Acresce que, da análise da Procuração outorgada pela B........ a favor do Senhor D……… ……… - e que o Tribunal a quo considerou como sendo perfeitamente válida - resultam, também, plenos poderes de representação da sociedade com vista a assegurar a sua participação em procedimentos de contratação pública.
.....
Foi munido desses poderes que o Senhor D…….. …….. apresentou, com os documentos da proposta, uma Declaração outorgada em conjunto com o administrador da C……. - o Senhor E……… - através da qual declararam nomear como representante comum do Agrupamento constituído pelas referidas sociedades o Senhor D…….. ……...
.....
Assim, da análise da documentação junta com a proposta pelo Agrupamento adjudicatário resulta, de forma clara e inequívoca, a vontade das sociedades que integram o referido Agrupamento, reflectida nos instrumentos de mandato por si apresentados, serem representadas, ambas, pelo representante comum, o Senhor D………….
......
Mas, mesmo que se considerasse que a B......... não conferiu poderes ao Senhor D…………. para ser representante comum, não existindo, nessa hipótese, um representante comum do Agrupamento, ainda assim se teria de concluir que a proposta vencedora foi validamente subscrita pelo(s) representante(s) das entidades que compõem o referido Agrupamento.
.......
Assim, repete-se, mesmo que se entendesse que não foi validamente designado o representante comum do Agrupamento, certo é que ambas as sociedades agrupadas se encontram válida e regularmente representadas no concurso pelo Senhor D…………., estando, por isso, cumpridos os requisitos previstos nos n°s 4 e 5 do artigo 57° do CCP, bem como nos n°s 3 e 4 do artigo 11° do Programa do Concurso.”

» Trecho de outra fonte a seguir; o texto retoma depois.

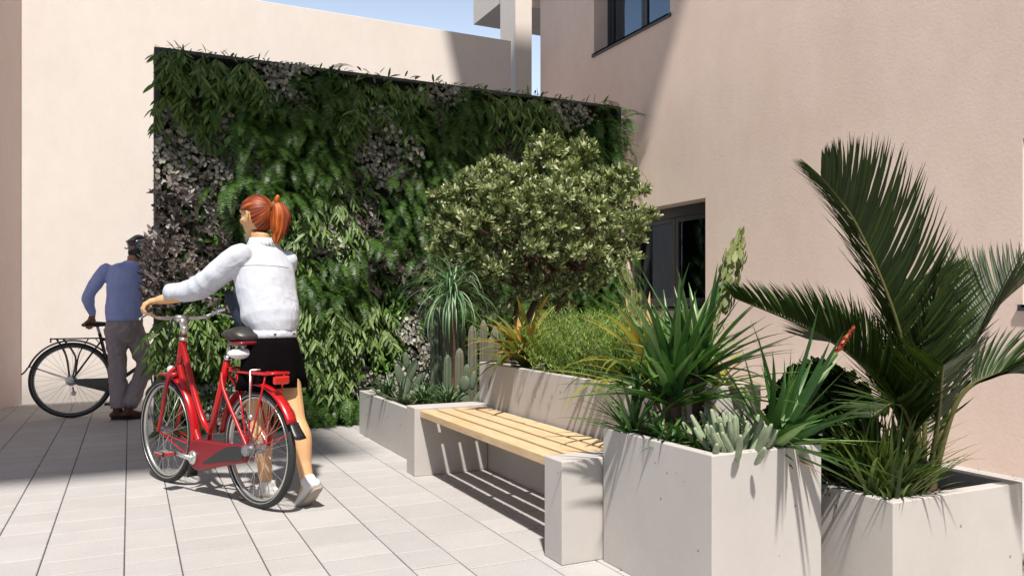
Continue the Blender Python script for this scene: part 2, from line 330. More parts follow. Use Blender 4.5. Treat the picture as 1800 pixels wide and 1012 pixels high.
b.quad((XR,YE,-.05),(XR,YE,HB),(XR+5,YE,HB),(XR+5,YE,-.05)); b.quad((XR,-2.5,-.05),(XR+5,-2.5,-.05),(XR+5,-2.5,HB),(XR,-2.5,HB))
b.quad((XR,-2.5,HB),(XR+5,-2.5,HB),(XR+5,YE,HB),(XR,YE,HB)); b.quad((XR+5,-2.5,-.05),(XR+5,YE,-.05),(XR+5,YE,HB),(XR+5,-2.5,HB))
o=b.obj('wall',M['pink'],bld); o.location=(-XR,-4,0)
def window(y0,y1,z0,z1,glass,curt):
    b=MB(); x0,x1=XR+.19,XR+.255; ft=.055; hd=.11
    b.box(x0,x1,y0,y0+ft,z0,z1); b.box(x0,x1,y1-ft,y1,z0,z1); b.box(x0,x1,y0+ft,y1-ft,z0,z0+ft); b.box(x0,x1,y0+ft,y1-ft,z1-hd,z1)
    f=b.obj('window',M['frame'],bld,bevel=.003); f.location=(-XR,-4,0)
    ym=(y0+y1)/2; pw=MB(); sa=MB(); s=.05
    for a,c in ((y0+ft+.002,ym-.003),(ym+.003,y1-ft-.002)):
        zb,zt=z0+ft+.002,z1-hd-.002; xa,xb=x0+.012,x0+.05
        sa.box(xa,xb,a,a+s,zb,zt); sa.box(xa,xb,c-s,c,zb,zt); sa.box(xa,xb,a+s,c-s,zb,zb+s); sa.box(xa,xb,a+s,c-s,zt-s,zt)
        pw.quad((x0+.03,a+s-.005,zb+s-.005),(x0+.03,a+s-.005,zt-s+.005),(x0+.03,c-s+.005,zt-s+.005),(x0+.03,c-s+.005,zb+s-.005))
    sa.obj('sash',M['frame'],f,bevel=.003); pw.obj('pane',glass,f)
    b=MB(); b.box(XR-.022,XR+.188,y0+.003,y1-.003,z0+.002,z0+.02); b.box(XR-.022,XR-.004,y0-.02,y1+.02,z0-.02,z0+.0195); b.obj('sill',M['frame'],f)
    b=MB(); b.box(XR+.6,XR+2.5,y0-.6,y1+.6,z0-.9,z1+.5)
    rb=b.obj('room',M['dark'],f)
    if curt:
        n=40; P=[]
        yy=np.linspace(y1-.42,y1-.02,n); xx=XR+.4+.025*np.sin(np.arange(n)*1.1)
        b=MB()
        for i in range(n-1): b.quad((xx[i],yy[i]+.1*(i<n/2)*0,z0-.3),(xx[i+1],yy[i+1],z0-.3),(xx[i+1],yy[i+1],z1+.1),(xx[i],yy[i],z1+.1))
        c=b.obj('curtain',M['curtain'],f,smooth=True); sm=c.modifiers.new('t','SOLIDIFY'); sm.thickness=.004
for i,q in enumerate(win): window(*q,M['glass_hi'] if i>1 else M['glass'],True)

b=MB(); b.box(-3.2,4.84,10.04,10.28,-.05,4.79); tag(b.obj('boundary_wall',M['plaster'],bevel=.006),'high cream plaster wall closing the courtyard, sunlit above the green wall','wall')
b=MB(); b.prism([(-1.06,10.03),(-1.06-.45*2.6,7.43),(-2.6,7.43),(-2.6,10.03)],-.05,6.2); b.xform([[1,0,0],[0,0,1],[0,1,0]]); tag(b.obj('side_wall',M['mauve'],bevel=.006),'mauve grey plaster wall edge at the far left of the photo','wall')
t=thing('neighbour_building','pale upper storey on a pillar peeking over the far wall','building',(5.1,10.5,0))
b=MB(); b.box(5.035,5.30,10.30,10.82,-.05,7.5); o=b.obj('pillar',M['plaster'],t); o.location=(-5.1,-10.5,0)
b=MB(); b.box(5.14,9,10.99,12.1,5.72,8.2); o=b.obj('upper_storey',M['plaster'],t); o.location=(-5.1,-10.5,0)
# added slabs out of view, placed only to shade the court and walls
t=thing('shade_blocker','unseen cream slabs added high overhead to shade the courtyard','shade blocker',(3,5,10))
b=MB(); zc=10.0
b.box(-3.95,-1.95,.24,4.64,zc,zc+.18); b.box(-1.95,-.70,.24,1.79,zc,zc+.18); b.box(-1.95,3.0,2.82,3.84,zc,zc+.18); b.box(3.0,XR-.01,3.22,7.54,zc,zc+.18); b.box(2.7,3.0,6.09,7.54,zc,zc+.18)
o=b.obj('shade_slab',M['plaster'],t); o.location=(-3,-5,-10)

# ------------------------------------------------------------------ planters and bench
def planter(label,x0,x1,y0,y1,h,soil,th=.04):
    t=thing('concrete_planter',label,'planter',((x0+x1)/2,(y0+y1)/2,0),0,'concrete planters'); cx,cy=(x0+x1)/2,(y0+y1)/2
    x0-=cx;x1-=cx;y0-=cy;y1-=cy; X=(x0,x0+th,x1-th,x1); Y=(y0,y0+th,y1-th,y1)
    V=[(x0,y0,0),(x1,y0,0),(x1,y1,0),(x0,y1,0),(x0,y0,h),(x1,y0,h),(x1,y1,h),(x0,y1,h),(X[1],Y[1],h),(X[2],Y[1],h),(X[2],Y[2],h),(X[1],Y[2],h),(X[1],Y[1],.1),(X[2],Y[1],.1),(X[2],Y[2],.1),(X[1],Y[2],.1)]
    F=[(3,2,1,0)]
    for a in ((0,4),(8,12)):
        for i in range(4):
            j=(i+1)%4; F.append((a[0]+i,a[0]+j,a[1]+j,a[1]+i))
    for i in range(4): j=(i+1)%4; F.append((4+i,4+j,8+j,8+i))
    F.append((12,13,14,15)); b=MB(); b.add(V,F); b.obj('shell',M['conc'],t,bevel=.004)
    n=18; gx=np.linspace(X[1]+.002,X[2]-.002,n); gy=np.linspace(Y[1]+.002,Y[2]-.002,n); b=MB(); V=[(x,y,soil+rng.normal()*.006) for y in gy for x in gx]
    b.add(V,[(j*n+i,j*n+i+1,(j+1)*n+i+1,(j+1)*n+i) for j in range(n-1) for i in range(n-1)]); b.obj('soil',M['soil'],t,smooth=True)
    return t
planter('square concrete planter with yuccas and succulents beside the bench end',1.80,2.315,2.145,2.84,.562,.53)
planter('tall long concrete planter forming the bench back, with rosemary',2.115,2.75,2.92,4.88,.695,.65)
planter('low long concrete planter with cacti in front of the green wall',1.74,3.75,4.91,6.55,.357,.32)
planter('low concrete planter with the palm and grass clump, at the right edge',2.43,3.17,1.93,2.84,.38,.31,.05)
t=thing('garden_bench','wooden slatted bench between two concrete end blocks','bench',(1.85,3.85,0))
for y0,y1 in ((2.855,3.01),(4.735,4.895)):
    b=MB(); b.box(-.24,.262,y0-3.85,y1-3.85,0,.43); b.obj('end_block',M['conc'],t,bevel=.004)
for i in range(4):
    b=MB(); x=-.205+i*.118; b.box(x,x+.094,3.013-3.85,4.732-3.85,.372,.414); b.obj('slat',M['wood'],t,bevel=.004)
for yy in (-.83,.80,0):
    b=MB(); b.box(-.16,.2,yy,yy+.03,.352,.3715); b.obj('support_bar',M['frame'],t)

# ------------------------------------------------------------------ leaves: templates and fields
def leaf_tpl(W,ys,fold=.25,curve=0.0):
    ys=np.array(ys); P=np.stack([0*ys,ys,-curve*ys**2],-1)[None]
    b=MB(); b.ribbons(P,np.array(W),A(0,0,1),fold); return b.V[0],b.L[0],b.T[0]
T_lance=leaf_tpl([.02,.085,.11,.08,.004],[0,.22,.48,.76,1],.3,.25)
T_round=leaf_tpl([.05,.33,.42,.33,.02],[0,.22,.5,.8,1],.25,.2)
T_point=leaf_tpl([.05,.22,.24,.13,.005],[0,.25,.5,.8,1],.35,.3)
T_tree=leaf_tpl([.03,.11,.16,.17,.03],[0,.25,.55,.85,1],.2,.1)
T_pin=leaf_tpl([.085,.08,.01],[0,.5,1],0,.2)
T_need=leaf_tpl([.06,.07,.01],[0,.5,1],0,0)
def frames(t,n):
    t=unit(t); s=unit(np.cross(t,n)); nn=np.cross(s,t); return np.stack([s,t,nn],-1)
def place(b,tpl,pos,t,n,size):
    Mx=frames(t,n)*np.asarray(size)[:,None,None]; b.inst(tpl,Mx,pos)
def rdir(n): return unit(rng.normal(size=(n,3)))

# ------------------------------------------------------------------ living wall
SEEDS=[('L',.35,3.03),('L',.61,3.04),('L',.88,3.07),('L',2.03,3.01),('L',2.36,3.01),('L',3.24,2.97),('L',3.65,2.96),('L',1.77,2.78),('L',.3,2.86),('S',1.22,3.04),('S',2.67,3.02),('S',4.11,3.05),('S',.35,2.54),('S',.61,2.49),('S',.75,2.36),('S',.43,2.12),('S',.26,2.32),('S',.88,2.22),('S',1.98,2.62),('S',2.19,2.48),('S',1.98,2.33),('S',2.3,2.33),('S',3.42,2.66),('S',3.49,2.56),('S',1.56,1.61),('S',2.76,1.46),('S',2.9,1.52),('S',2.47,.79),('S',2.36,.95),('S',2.67,.67),('S',1.95,.4),('S',.66,.34),('S',1.26,.73),('S',.59,.2),('S',2.53,.52),('F',1.51,2.98),('F',1.72,2.92),('F',2.99,2.96),('F',4.49,2.97),('F',.98,2.72),('F',1.07,2.48),('F',1.41,2.56),('F',1.51,2.32),('F',1.72,2.64),('F',2.47,2.77),('F',2.58,2.46),('F',2.87,2.75),('F',4.07,2.75),('F',4.63,2.74),('F',.84,2.1),('F',1.26,2.1),('F',1.02,2.09),('F',2.47,2.02),('F',2.36,2.12),('F',1.72,1.46),('F',1.61,1.33),('F',1.82,1.62),('F',2.58,1.7),('F',1.51,.3),('F',1.72,.18),('F',1.87,.15),('F',1.41,.17),('F',4.49,1.41),('F',4.59,1.77),('F',4.63,1.05),('F',4.49,2.31),('F',3.81,2.44),('F',2.82,1.05),('F',2.25,1.74),('F',3.11,1.83),('F',3.42,2.13),('F',3.94,1.75),('F',3.17,1.16),('D',.3,1.97),('D',.48,1.79),('D',.3,1.62),('D',.52,1.53),('D',.24,1.34),('D',.66,1.97),('D',.39,1.2),('D',.61,1.63),('D',.22,1.52),('D',1.92,1.91),('D',2.03,1.63),('D',2.19,1.48),('D',1.92,2.12),('D',2.25,1.34),('D',2.08,1.26),('D',1.98,1.42),('L',1.51,2.09),('L',1.66,1.92),('L',1.44,1.81),('L',1.72,1.77),('L',1.56,2.02),('L',1.51,1.03),('L',1.72,.95),('L',1.92,.85),('L',1.66,.7),('L',1.51,.65),('L',1.41,.95),('L',2.03,.95),('L',.43,.87),('L',.26,.78),('L',.7,.77),('L',.3,.54),('L',.3,.31),('L',.22,.96),('L',1.61,.52),('L',1.36,.55),('L',.48,.96),('L',3.05,1.05),('L',3.24,.94),('L',3.3,.71),('L',.35,.14),('B',2.19,1.16),('B',2.28,1.03),('B',2.14,1.37),('B',2.08,.58),('B',.61,.77),('B',.75,.94),('B',.5,.51),('B',.75,.57),('B',.43,.4)]
sx=np.array([[s[1],s[2]] for s in SEEDS]); st=np.array([s[0] for s in SEEDS])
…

3. A Recorrente não se conforma com esse julgamento pelo que requer a admissão desta revista pelas seguinte ordem de razões:
“3 No caso dos autos, existe uma procuração outorgada validamente pela agrupada C…….. ao administrador da B……., D……., para este ser representante comum do agrupamento, mas, no entender da Recorrente, a agrupada B……. não mandatou o seu administrador para ser representante comum do agrupamento, como se impunha, contrariando, assim, tudo o que vem alegado no acórdão em crise.
....
Não é verdade que tal aconteça, pois, os documentos da proposta só se encontram assinados por D…….., nesse caso, em nome e representação da B……, faltando a assinatura do representante da C…….., como o exige o nº 5 do art.º 57º do CCP.

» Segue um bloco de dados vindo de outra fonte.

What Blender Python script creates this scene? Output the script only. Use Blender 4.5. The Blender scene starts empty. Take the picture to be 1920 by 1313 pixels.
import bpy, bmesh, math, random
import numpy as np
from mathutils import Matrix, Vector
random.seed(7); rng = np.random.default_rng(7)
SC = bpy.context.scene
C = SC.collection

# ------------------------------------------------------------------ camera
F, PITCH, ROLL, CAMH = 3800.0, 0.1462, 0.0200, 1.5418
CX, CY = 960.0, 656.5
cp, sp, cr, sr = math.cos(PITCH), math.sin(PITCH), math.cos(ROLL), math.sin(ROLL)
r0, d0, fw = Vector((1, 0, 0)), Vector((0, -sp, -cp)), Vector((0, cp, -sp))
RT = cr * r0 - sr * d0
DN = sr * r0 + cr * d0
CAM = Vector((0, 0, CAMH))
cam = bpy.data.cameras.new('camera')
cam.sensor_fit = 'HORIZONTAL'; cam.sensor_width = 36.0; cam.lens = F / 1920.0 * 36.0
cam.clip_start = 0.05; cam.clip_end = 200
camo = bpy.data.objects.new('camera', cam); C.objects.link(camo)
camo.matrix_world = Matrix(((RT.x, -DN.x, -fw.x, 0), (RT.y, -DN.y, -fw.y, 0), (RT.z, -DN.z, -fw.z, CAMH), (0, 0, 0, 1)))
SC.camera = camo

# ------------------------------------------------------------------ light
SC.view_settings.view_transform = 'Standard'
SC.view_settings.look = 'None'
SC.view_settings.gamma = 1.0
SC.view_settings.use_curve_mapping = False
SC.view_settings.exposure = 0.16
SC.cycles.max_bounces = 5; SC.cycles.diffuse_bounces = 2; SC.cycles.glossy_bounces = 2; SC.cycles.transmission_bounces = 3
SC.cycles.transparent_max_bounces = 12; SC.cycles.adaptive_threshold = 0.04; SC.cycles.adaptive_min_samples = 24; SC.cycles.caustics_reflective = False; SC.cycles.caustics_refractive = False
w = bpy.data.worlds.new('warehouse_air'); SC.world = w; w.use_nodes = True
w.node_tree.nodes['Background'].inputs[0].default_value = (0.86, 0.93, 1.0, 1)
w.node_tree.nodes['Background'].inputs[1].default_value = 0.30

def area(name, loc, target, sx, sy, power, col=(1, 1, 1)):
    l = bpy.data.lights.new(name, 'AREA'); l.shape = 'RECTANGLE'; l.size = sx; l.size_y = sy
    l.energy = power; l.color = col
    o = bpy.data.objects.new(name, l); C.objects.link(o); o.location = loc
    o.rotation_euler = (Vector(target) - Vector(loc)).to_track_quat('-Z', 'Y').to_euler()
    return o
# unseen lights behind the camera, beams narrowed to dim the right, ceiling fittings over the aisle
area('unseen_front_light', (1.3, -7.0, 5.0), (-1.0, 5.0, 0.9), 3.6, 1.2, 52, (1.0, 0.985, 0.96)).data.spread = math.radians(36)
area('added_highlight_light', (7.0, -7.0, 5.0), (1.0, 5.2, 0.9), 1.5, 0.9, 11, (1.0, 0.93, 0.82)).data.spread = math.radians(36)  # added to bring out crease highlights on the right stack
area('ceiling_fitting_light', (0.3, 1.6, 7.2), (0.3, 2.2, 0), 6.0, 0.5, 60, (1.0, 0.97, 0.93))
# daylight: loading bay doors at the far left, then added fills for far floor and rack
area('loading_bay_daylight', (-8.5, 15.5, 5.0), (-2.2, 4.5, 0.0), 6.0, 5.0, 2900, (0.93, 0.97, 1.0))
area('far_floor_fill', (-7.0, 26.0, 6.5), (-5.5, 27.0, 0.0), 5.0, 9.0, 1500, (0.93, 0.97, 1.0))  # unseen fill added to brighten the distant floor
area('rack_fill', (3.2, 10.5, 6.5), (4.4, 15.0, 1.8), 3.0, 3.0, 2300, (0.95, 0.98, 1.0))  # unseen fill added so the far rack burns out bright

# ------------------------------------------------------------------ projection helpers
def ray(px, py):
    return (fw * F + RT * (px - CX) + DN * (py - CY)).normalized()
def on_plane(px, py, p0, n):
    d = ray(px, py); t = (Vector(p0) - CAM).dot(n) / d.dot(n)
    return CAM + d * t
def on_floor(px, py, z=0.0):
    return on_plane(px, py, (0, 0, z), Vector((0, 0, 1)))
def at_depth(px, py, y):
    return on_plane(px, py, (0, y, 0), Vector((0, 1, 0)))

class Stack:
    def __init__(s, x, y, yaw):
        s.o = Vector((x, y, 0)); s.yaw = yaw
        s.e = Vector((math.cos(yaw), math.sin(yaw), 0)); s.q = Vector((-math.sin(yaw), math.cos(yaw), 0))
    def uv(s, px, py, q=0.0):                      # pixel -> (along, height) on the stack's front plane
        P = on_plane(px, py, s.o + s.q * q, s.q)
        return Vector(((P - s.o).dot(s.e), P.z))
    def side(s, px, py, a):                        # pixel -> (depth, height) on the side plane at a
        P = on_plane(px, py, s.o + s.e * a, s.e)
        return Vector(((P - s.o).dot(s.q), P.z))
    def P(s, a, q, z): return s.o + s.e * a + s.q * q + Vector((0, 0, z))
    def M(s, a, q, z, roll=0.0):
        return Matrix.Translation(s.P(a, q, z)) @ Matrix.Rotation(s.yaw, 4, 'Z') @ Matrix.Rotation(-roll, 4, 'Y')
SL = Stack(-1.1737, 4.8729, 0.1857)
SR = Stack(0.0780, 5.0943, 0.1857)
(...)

E, se é verdade que nada há a dizer quanto à procuração outorgada pela C……… ao referido D………, a conferir-lhe poderes para ser representante comum do agrupamento, o certo é que, concluindo-se que inexiste representante comum do agrupamento (por falta do respectivo instrumento de mandato da B……), a procuração outorgada pela C……. a D……. é totalmente inócua para esse efeito.

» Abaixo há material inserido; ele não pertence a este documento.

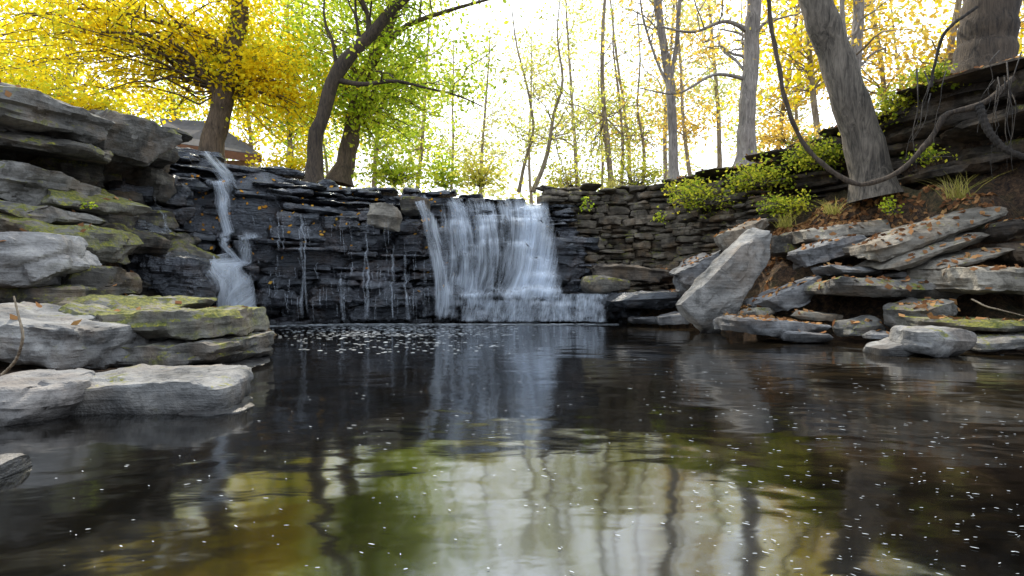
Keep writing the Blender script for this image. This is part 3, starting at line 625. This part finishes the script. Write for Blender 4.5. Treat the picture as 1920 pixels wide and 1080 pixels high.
# ------------------------------------------------------------ trees
def limb(rng, p0, p1, bow=.12, wob=.06, n=9):
    p0 = np.array(p0, float); p1 = np.array(p1, float); L = np.linalg.norm(p1-p0); t_ = np.linspace(0,1,n)[:,None]
    P = p0+(p1-p0)*t_; P[:,2] += (np.sin(t_[:,0]*math.pi)*bow*L)
    W = np.cumsum(rng.normal(0,1,(n,3)), axis=0); W -= W[0]+(W[-1]-W[0])*t_
    return P+W*wob*L*.35
def tree(name, label, trunk, env, leafn, leafs, lmat, bmat, seed=1, limbs=(), group=None, sig=.2, nt_=5, flare=1.35, sides=12, tw=1.0, lr=.26, limb_leaf=.5):
    rng = np.random.default_rng(seed); T = smoothpath(trunk, 26); base = T[0,:3].copy()
    T[:,:3] += fbm(T[:,:3]*1.4, seed, 2)[:,None]*np.array([.3,.3,0])*T[:,3:4]
    T[0,3] *= flare*1.1; T[1,3] *= 1+(flare-1)*.45; T[2,3] *= 1+(flare-1)*.15
    root = empty(name, base); tag(root, label, 'tree', group)
    tm = MB(); tm.tube(T[:,:3], T[:,3]*(1+.05*np.sin(np.arange(26)*2.1)), sides)
    bmk = MB(); LP = []
    def twigs(P, r, k):
        for _ in range(k):
            a = P[rng.integers(int(len(P)*.35), len(P))]; d = rng.normal(0,1,3); d[2] = abs(d[2])*.4+.05; d /= np.linalg.norm(d)
            L = rng.uniform(.5,1.3)*tw; Q = limb(rng, a, a+d*L, .05, .12, 5); bmk.tube(Q, np.linspace(r*.3, .004*tw, 5), 3)
            LP.append(Q[rng.integers(1,5,leafn)]+rng.normal(0, sig, (leafn,3))*np.array([1,1,.7]))
    for L in limbs:
        Q = smoothpath(L, 20); bmk.tube(Q[:,:3], Q[:,3], 8)
        twigs(Q[8:,:3], Q[-1,3], int(nt_*limb_leaf*2))
        for _ in range(4):
            a = Q[rng.integers(5,19)]; d = rng.normal(0,1,3); d[2] = abs(d[2]); d /= np.linalg.norm(d)
            q = limb(rng, a[:3], a[:3]+d*rng.uniform(.8,2)*tw, .08, .1, 7); bmk.tube(q, np.linspace(a[3]*.5,.008,7), 5); twigs(q, a[3]*.3, int(nt_*limb_leaf))
    for (cx,cy,cz,rx,ry,rz,nl) in env:
        for _ in range(nl):
            u = rng.normal(0,1,3); u /= np.linalg.norm(u); u *= rng.random()**.33
            tgt = np.array([cx+u[0]*rx, cy+u[1]*ry, cz+u[2]*rz])
            zt = tgt[2]-rng.uniform(.3,.9)*np.linalg.norm(tgt[:2]-T[:,:2][np.argmin(abs(T[:,2]-tgt[2]))])
            i = int(np.clip(np.argmin(abs(T[:,2]-zt)), 7, 25)); r0 = max(T[i,3]*lr, .012)
            P = limb(rng, T[i,:3], tgt, .1, .09, 9); bmk.tube(P, np.linspace(r0, r0*.2, 9), 4); twigs(P, r0, nt_)
    tm.build('trunk', M[bmat], root, origin=base)
    if bmk.n: bmk.build('branches', M[bmat], root, origin=base)
    if LP and leafn:
        LP = np.concatenate(LP); V, F = leafq(LP, np.tile([0,-.25,.6],(len(LP),1)), leafs, rng, .75)
        obj('crown', mesh_np('crown', V-base, F, False), M[lmat], root)
    return root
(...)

4. Conforme resulta do antecedente relato o que ora está em causa é saber se o representante comum do Agrupamento vencedor foi bem designado, se o mesmo podia outorgar uma procuração a si próprio e se os documentos assinados apenas por ele vinculam o Agrupamento.
As instâncias foram unânimes em considerar que ambas as sociedades que constituíam aquele Agrupamento haviam designado correctamente o seu representante e que este agiu de forma legal e que, por ser assim, os seus actos vinculavam-no. Ou seja, o Acórdão recorrido entendeu que a designação do representante legal daquele Agrupamento e o modo como este exerceu os seus poderes não eram merecedores da censura que a Recorrente lhe dirige e, por isso, não viciaram o procedimento concursal.
A representação legal dos Agrupamentos constituídos especificamente para se apresentarem a um concurso público é uma questão juridicamente relevante e que, com frequência, envolve dificuldades na sua resolução.
Todavia, no caso, as questões suscitadas não envolvem dificuldades superiores ao comum e não têm relevância jurídica que justifiquem, por si só, a admissão do recurso.
Acresce que as instâncias decidiram de forma convergente e, atenta a plausibilidade da sua fundamentação, tudo indica que decidiram bem.

DECISÃO
Termos em que os Juízes que compõem este Tribunal acordam em não admitir a revista.
Custas pela Recorrente.
Lisboa,16 de Maio de 2019. – Costa Reis (relator) – Madeira dos Santos – São Pedro.